EXERCISE PROMPT: From the first line of the listing below to the line with "SC = bpy.context.scene", print each line exactly, and nothing more. Leave out the pictures.

SOURCE DATA:
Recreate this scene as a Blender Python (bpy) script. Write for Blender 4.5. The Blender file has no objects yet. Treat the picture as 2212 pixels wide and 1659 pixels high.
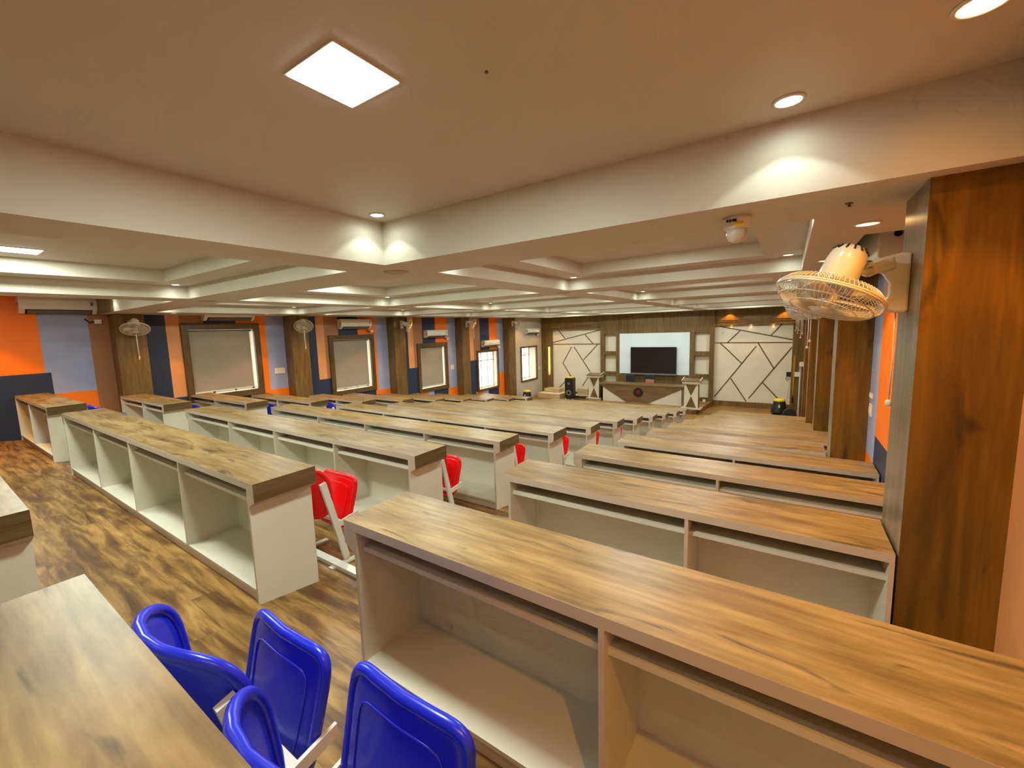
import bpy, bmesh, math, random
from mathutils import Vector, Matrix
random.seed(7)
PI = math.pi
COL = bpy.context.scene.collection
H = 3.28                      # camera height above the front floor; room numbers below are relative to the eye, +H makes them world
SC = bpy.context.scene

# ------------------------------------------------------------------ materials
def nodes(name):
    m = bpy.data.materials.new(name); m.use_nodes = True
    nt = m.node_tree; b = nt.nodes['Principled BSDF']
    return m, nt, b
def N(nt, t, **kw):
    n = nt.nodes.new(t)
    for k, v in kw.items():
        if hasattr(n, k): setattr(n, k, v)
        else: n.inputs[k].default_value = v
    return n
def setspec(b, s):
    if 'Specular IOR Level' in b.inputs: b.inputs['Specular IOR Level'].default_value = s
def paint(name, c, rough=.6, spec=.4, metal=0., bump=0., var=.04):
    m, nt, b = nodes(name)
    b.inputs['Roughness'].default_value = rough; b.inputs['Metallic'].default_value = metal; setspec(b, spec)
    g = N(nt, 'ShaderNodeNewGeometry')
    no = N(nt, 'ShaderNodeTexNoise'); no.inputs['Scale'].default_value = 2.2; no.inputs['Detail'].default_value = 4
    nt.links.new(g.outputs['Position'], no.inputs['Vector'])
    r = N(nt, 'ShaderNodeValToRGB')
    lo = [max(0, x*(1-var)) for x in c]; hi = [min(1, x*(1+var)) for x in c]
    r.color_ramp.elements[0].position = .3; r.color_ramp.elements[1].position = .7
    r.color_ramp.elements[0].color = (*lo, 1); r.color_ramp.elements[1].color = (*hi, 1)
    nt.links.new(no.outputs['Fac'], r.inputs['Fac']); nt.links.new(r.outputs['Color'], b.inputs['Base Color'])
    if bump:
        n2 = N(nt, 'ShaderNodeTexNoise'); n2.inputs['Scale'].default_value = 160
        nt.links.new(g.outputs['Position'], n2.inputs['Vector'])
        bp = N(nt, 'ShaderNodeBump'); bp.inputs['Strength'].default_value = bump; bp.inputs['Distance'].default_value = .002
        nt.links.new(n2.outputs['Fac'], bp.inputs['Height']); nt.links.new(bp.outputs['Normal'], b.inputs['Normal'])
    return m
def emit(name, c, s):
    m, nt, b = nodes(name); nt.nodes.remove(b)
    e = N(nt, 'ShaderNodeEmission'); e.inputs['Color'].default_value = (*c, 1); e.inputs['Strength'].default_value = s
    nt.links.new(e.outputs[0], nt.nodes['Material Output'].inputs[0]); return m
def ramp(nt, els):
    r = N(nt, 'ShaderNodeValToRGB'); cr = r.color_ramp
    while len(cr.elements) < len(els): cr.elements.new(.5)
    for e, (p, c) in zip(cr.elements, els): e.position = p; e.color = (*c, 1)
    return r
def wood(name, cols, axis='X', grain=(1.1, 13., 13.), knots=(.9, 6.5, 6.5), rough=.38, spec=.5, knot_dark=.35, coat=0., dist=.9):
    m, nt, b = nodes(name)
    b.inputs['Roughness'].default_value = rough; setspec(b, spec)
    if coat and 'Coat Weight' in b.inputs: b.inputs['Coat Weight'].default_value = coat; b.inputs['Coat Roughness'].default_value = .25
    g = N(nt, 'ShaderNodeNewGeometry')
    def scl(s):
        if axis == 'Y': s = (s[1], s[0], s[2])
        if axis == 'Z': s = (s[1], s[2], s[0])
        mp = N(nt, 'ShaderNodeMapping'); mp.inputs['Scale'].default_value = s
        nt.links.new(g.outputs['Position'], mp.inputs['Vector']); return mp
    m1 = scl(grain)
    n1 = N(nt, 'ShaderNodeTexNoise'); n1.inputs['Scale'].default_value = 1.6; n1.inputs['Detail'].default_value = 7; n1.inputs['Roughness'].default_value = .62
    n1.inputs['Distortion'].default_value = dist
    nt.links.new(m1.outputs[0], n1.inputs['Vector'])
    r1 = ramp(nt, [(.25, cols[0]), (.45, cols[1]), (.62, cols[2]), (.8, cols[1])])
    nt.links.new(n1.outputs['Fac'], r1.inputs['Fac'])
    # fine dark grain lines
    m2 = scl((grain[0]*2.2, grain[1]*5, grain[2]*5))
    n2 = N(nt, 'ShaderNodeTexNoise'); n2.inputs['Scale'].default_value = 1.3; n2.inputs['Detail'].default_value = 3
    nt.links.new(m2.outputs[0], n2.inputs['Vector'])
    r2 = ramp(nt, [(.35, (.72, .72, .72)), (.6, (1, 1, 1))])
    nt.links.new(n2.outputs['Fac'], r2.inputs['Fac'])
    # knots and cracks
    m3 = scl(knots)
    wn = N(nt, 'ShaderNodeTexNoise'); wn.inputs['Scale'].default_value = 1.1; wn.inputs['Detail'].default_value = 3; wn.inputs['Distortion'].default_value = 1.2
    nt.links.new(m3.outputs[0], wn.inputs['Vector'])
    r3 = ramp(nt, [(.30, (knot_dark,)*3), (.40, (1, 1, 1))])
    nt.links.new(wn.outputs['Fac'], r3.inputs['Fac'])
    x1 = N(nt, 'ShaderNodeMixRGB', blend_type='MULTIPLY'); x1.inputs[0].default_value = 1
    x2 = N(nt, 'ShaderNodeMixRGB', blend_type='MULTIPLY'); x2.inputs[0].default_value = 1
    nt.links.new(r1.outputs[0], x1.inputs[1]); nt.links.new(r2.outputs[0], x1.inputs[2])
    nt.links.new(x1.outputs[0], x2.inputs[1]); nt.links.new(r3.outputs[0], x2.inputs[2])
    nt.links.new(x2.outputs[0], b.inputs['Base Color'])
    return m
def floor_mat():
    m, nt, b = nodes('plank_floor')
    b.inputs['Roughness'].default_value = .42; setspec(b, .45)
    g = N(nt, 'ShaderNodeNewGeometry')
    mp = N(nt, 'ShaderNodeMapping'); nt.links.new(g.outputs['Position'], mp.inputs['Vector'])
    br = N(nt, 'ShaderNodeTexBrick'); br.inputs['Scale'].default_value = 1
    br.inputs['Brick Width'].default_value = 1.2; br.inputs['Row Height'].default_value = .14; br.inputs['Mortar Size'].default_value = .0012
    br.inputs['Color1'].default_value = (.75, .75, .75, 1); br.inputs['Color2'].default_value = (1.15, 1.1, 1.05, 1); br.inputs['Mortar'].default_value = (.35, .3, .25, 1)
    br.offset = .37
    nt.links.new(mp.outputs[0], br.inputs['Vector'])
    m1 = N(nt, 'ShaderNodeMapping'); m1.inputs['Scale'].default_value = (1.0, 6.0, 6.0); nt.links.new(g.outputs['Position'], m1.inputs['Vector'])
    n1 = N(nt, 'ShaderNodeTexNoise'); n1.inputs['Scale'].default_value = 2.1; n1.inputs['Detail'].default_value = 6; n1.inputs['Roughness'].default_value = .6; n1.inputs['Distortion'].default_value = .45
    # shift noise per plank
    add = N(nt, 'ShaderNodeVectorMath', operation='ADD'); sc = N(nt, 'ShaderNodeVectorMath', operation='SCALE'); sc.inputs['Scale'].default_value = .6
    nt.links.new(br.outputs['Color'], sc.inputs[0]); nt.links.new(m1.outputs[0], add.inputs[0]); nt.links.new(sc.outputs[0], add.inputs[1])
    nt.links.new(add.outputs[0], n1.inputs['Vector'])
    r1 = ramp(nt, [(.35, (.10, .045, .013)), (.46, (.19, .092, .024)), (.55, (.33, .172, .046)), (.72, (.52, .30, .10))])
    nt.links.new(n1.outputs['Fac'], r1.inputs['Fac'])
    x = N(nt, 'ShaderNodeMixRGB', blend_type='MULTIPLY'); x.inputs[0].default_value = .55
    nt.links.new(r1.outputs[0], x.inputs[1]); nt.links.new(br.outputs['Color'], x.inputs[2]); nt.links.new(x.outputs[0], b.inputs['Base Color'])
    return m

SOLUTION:
Recreate this scene as a Blender Python (bpy) script. Write for Blender 4.5. The Blender file has no objects yet. Treat the picture as 2212 pixels wide and 1659 pixels high.
import bpy, bmesh, math, random
from mathutils import Vector, Matrix
random.seed(7)
PI = math.pi
COL = bpy.context.scene.collection
H = 3.28                      # camera height above the front floor; room numbers below are relative to the eye, +H makes them world
SC = bpy.context.scene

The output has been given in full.